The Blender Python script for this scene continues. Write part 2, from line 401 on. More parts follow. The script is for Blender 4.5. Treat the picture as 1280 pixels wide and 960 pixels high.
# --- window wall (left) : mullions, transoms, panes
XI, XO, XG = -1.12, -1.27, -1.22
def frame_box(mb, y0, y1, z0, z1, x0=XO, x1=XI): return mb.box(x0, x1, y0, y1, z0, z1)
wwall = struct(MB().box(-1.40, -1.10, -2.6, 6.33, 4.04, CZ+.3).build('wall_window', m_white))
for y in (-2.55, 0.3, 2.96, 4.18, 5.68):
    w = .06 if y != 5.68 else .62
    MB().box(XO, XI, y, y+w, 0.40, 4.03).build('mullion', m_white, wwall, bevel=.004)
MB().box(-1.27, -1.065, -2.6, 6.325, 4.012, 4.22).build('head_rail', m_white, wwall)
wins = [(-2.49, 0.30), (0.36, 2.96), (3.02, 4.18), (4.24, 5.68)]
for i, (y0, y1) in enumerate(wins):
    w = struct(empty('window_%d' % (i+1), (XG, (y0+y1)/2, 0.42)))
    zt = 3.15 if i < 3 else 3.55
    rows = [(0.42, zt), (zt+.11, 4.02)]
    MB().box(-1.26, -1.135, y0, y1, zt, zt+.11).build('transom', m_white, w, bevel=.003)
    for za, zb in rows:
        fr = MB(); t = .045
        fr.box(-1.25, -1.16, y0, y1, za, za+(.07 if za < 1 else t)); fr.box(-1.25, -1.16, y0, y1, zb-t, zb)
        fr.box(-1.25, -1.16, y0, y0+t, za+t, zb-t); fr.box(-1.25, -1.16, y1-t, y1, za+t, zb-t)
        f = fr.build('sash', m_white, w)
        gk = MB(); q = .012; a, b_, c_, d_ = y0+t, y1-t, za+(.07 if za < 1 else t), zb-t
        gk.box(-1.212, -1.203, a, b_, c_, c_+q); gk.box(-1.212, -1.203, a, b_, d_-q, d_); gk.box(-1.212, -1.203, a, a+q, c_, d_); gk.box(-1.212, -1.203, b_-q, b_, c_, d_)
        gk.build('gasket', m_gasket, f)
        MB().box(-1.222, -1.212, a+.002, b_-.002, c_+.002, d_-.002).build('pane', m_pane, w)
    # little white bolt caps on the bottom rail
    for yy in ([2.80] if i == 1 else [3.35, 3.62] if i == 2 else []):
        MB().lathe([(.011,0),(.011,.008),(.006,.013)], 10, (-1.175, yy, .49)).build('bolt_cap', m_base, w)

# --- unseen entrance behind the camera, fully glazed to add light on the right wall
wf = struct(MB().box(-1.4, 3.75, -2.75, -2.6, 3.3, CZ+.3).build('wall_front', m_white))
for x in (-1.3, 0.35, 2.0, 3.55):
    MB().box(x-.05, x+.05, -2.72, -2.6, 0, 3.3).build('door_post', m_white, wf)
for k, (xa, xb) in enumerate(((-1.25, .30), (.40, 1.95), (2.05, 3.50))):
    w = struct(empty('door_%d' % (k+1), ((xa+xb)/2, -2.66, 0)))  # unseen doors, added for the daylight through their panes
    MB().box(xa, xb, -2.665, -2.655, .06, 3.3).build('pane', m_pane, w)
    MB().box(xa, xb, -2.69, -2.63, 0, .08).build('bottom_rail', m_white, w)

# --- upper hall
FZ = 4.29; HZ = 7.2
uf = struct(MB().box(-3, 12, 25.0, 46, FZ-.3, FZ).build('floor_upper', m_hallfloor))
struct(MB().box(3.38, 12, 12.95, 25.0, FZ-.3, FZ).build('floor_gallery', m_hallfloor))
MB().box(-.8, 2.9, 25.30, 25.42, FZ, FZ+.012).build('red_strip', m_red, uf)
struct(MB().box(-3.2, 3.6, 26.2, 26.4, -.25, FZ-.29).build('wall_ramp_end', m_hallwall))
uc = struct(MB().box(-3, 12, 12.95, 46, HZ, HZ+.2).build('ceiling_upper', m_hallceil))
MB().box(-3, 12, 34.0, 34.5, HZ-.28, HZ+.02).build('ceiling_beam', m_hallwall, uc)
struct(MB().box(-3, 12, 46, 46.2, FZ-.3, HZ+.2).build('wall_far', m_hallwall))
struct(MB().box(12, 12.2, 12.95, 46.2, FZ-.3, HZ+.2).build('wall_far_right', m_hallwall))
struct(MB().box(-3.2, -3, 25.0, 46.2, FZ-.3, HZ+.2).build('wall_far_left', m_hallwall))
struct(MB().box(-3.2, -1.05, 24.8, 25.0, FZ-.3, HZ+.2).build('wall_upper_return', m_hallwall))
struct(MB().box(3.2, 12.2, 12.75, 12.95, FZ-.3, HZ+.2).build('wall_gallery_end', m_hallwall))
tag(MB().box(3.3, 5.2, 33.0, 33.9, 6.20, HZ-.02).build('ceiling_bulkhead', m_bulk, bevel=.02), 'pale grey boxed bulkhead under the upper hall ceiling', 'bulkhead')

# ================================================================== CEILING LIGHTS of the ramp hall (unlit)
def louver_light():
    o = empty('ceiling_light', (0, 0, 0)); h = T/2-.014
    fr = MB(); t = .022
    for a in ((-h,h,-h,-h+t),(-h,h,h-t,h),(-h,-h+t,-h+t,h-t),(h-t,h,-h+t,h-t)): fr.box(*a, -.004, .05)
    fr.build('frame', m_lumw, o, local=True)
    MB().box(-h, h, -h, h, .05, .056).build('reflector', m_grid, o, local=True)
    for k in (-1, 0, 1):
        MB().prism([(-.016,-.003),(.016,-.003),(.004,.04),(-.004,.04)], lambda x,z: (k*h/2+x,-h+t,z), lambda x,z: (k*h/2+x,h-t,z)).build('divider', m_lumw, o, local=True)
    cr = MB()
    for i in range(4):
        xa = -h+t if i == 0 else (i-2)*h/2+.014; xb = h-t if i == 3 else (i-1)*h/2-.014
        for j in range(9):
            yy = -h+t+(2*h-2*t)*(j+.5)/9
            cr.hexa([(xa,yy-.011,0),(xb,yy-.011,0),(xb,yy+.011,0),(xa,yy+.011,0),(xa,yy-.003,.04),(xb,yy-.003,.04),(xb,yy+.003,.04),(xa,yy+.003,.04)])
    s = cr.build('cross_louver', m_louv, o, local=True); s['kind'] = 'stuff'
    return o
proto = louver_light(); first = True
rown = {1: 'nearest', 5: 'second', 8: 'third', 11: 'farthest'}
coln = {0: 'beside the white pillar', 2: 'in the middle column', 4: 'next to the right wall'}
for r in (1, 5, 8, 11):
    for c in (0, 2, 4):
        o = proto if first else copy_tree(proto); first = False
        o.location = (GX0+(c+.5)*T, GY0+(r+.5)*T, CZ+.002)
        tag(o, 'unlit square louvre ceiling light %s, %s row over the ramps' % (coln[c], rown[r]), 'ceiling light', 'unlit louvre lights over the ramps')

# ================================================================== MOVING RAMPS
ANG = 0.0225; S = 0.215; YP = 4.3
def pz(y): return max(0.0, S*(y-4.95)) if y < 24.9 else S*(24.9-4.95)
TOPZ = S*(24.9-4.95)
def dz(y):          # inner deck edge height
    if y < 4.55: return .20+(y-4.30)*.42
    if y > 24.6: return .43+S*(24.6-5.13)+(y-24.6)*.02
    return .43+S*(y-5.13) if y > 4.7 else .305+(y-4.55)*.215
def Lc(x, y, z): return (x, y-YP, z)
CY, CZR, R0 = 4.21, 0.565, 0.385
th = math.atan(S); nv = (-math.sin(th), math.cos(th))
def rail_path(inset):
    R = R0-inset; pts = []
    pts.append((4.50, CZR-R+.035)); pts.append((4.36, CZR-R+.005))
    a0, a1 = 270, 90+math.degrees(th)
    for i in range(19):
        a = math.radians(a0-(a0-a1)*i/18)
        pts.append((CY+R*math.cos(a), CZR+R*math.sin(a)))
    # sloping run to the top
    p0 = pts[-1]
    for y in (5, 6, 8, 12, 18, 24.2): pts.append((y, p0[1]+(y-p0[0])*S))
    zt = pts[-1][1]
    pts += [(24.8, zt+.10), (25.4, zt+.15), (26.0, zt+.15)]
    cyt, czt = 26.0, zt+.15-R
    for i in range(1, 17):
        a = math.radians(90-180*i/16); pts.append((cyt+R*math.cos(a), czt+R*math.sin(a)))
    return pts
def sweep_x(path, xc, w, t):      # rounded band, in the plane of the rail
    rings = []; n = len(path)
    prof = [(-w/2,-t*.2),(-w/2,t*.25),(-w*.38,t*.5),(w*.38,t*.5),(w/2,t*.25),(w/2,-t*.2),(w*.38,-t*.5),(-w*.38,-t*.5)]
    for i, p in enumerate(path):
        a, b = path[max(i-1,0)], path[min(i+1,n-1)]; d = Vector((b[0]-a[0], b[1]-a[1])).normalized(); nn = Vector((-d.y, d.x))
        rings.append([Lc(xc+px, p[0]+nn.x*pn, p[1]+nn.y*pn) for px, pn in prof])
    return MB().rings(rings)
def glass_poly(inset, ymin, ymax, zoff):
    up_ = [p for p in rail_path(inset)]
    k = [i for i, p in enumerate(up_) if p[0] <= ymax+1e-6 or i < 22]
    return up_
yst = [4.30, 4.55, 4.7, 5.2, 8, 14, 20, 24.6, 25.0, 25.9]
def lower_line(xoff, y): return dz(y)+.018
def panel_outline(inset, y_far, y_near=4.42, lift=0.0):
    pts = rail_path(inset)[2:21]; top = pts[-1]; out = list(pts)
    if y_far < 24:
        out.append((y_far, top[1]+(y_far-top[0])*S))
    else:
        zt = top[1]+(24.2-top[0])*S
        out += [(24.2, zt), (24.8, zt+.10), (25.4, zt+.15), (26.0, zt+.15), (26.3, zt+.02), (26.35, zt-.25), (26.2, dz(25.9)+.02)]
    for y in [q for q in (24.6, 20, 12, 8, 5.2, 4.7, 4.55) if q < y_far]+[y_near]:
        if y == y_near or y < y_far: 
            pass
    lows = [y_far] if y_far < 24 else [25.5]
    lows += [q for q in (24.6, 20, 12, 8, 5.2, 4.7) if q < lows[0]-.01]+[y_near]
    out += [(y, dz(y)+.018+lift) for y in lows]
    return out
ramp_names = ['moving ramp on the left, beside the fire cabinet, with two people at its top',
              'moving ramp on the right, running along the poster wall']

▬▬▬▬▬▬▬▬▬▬

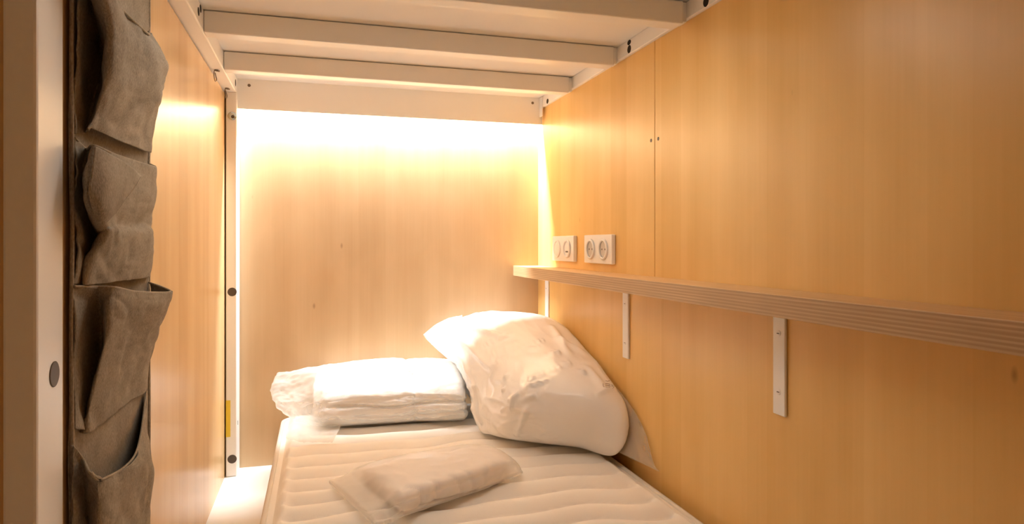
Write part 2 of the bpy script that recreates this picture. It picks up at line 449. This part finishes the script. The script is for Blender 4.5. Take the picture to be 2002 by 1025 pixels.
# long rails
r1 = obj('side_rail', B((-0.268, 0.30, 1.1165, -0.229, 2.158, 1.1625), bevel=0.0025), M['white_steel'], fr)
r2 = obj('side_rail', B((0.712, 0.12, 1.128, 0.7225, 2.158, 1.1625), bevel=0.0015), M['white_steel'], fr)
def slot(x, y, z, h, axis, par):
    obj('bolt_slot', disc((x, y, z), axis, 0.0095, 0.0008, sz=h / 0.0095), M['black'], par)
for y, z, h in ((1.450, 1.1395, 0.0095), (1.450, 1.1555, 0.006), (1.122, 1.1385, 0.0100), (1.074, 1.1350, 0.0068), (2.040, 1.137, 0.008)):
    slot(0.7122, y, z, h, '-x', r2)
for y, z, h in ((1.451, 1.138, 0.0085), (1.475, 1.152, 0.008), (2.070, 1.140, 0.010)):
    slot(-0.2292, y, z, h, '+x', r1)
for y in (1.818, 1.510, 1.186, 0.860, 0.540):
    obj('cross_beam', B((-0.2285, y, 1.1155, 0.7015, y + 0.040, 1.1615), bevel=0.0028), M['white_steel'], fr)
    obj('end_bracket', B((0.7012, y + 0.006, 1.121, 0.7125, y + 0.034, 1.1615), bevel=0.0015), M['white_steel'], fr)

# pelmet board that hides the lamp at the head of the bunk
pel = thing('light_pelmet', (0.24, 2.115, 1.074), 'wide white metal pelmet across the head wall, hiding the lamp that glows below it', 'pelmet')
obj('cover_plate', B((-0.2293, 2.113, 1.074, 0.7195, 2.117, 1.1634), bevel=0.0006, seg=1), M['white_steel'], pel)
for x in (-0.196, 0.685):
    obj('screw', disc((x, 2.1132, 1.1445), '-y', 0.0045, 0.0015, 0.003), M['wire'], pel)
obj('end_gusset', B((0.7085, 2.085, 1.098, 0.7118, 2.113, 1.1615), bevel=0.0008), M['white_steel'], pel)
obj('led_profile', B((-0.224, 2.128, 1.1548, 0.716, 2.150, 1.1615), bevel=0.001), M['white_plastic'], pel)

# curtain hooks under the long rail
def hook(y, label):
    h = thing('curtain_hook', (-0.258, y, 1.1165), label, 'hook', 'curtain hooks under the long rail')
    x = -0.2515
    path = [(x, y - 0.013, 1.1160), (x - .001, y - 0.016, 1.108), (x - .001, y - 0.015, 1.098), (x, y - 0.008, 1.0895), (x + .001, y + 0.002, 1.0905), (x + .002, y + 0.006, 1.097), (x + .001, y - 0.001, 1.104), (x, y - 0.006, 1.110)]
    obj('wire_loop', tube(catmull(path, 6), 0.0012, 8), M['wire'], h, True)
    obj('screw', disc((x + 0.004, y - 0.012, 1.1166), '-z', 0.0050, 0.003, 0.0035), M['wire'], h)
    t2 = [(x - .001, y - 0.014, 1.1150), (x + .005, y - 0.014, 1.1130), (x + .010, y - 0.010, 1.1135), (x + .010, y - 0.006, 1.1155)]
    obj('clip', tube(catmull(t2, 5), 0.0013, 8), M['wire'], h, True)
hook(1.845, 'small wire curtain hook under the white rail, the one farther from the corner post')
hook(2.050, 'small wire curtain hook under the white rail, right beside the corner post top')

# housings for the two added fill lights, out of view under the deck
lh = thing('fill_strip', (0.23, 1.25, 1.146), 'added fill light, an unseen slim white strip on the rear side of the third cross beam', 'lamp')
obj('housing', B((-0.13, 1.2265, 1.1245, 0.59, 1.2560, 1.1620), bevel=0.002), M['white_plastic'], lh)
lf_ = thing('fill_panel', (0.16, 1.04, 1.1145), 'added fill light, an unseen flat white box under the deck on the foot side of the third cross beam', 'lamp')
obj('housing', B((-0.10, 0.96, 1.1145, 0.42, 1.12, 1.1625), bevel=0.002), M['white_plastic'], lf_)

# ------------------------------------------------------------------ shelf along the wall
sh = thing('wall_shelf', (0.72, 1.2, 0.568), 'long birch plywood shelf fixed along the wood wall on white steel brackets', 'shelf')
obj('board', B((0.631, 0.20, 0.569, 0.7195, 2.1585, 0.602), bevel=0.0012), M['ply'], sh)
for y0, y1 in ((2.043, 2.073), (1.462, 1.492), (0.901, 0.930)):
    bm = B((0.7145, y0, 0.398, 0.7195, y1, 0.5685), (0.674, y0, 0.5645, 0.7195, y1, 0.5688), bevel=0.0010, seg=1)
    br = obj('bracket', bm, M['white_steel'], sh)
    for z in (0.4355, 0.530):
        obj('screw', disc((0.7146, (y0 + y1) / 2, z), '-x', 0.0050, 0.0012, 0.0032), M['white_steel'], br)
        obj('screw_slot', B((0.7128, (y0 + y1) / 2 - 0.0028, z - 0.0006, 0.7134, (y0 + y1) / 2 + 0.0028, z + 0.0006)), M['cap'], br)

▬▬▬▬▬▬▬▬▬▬

=== YOUR OBJECTIVE ===
Each line that holds the string "Write" counts once; give the total and nothing else.

=== ANSWER TO THIS PROBLEM ===
2